Buna ilaveten, İsrailli askeri liderler gelecek bir savaşta, savaş gemilerinin 2006 yılında olduğu gibi tekrar büyük hasar göreceği ihtimalini uzak görmüyor. İsrailli yetkililer, Hizbullah'ın deniz üzerinden gaz çıkaran platformları hedef alarak savaşta öne geçebileceği ihtimalini de uzak görmüyor. General David Salamah bu anlamda Nasrallah'ın tehditlerini iyi dinleyerek dikkate almak gerektiği uyarısında bulundu.  

 

Bu açıklamalara rağmen, İsrail'in Hizbullah'a karşı azılı ve şeytanca bir psikolojik savaşa girdiğini de unutmamak gerekiyor. Hizbullah'ı İsrail'i yok etmek isteyen şeytani bir terör örgütü olarak nitelendiren Tel Aviv yöneticileri, resmi açıklamalarında da Hizbullah'ın İran tarafından oluşturulduğunu vurguluyorlar. Öyle ki İran, İsrail'i dünya haritasından silmeye yönelik stratejisini gizlemiyor.

 

İsrailli yetkililerin resmi açıklamalarında dikkatlerden kaçmayan tutarsızlık, iki şekilde yorumlanabilir: Bu tutarsızlık ya psikolojik bir savaştan, ya da Hizbullah'ın tehditlerine karşı çözüm arayışı içine giren İsrail'in çaresizce çırpınışlarından kaynaklanıyor.

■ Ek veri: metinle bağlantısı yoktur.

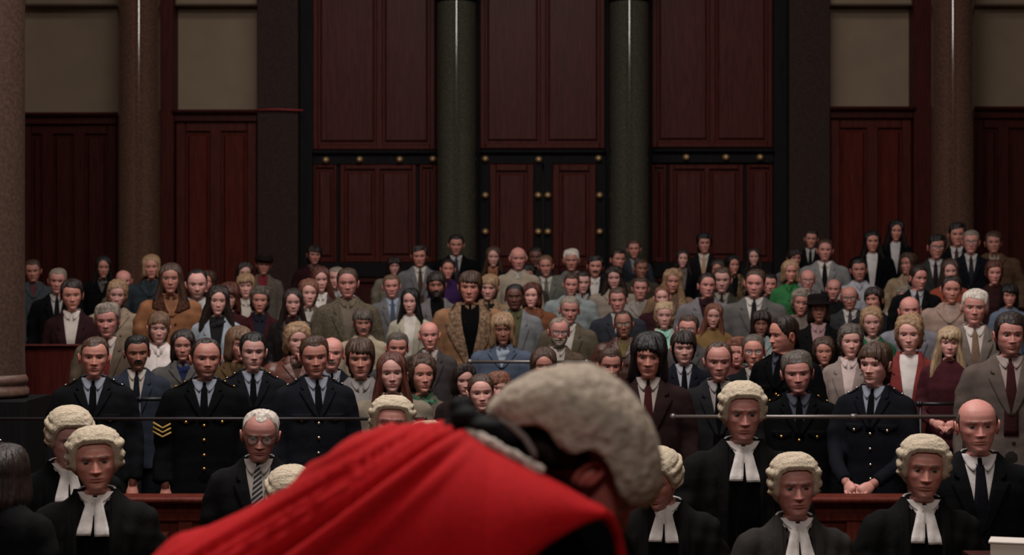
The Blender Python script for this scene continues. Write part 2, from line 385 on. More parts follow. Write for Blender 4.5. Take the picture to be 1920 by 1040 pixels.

Bilindiği üzere, Tel Avivli karar alıcılara göre Yahudi devleti, Hizbullah ile girilecek gelecek savaşa hazır değil. Ayrıca Tel Aviv'in kötü durum senaryolarına dayanacak gücü de yok. Bu senaryo ise, savaşın Kuzey cephesinde Hizbullah, Güney cephesinde Hamas ve Batı Şeria'da da diğer Direniş grupları ile patlak vermesidir.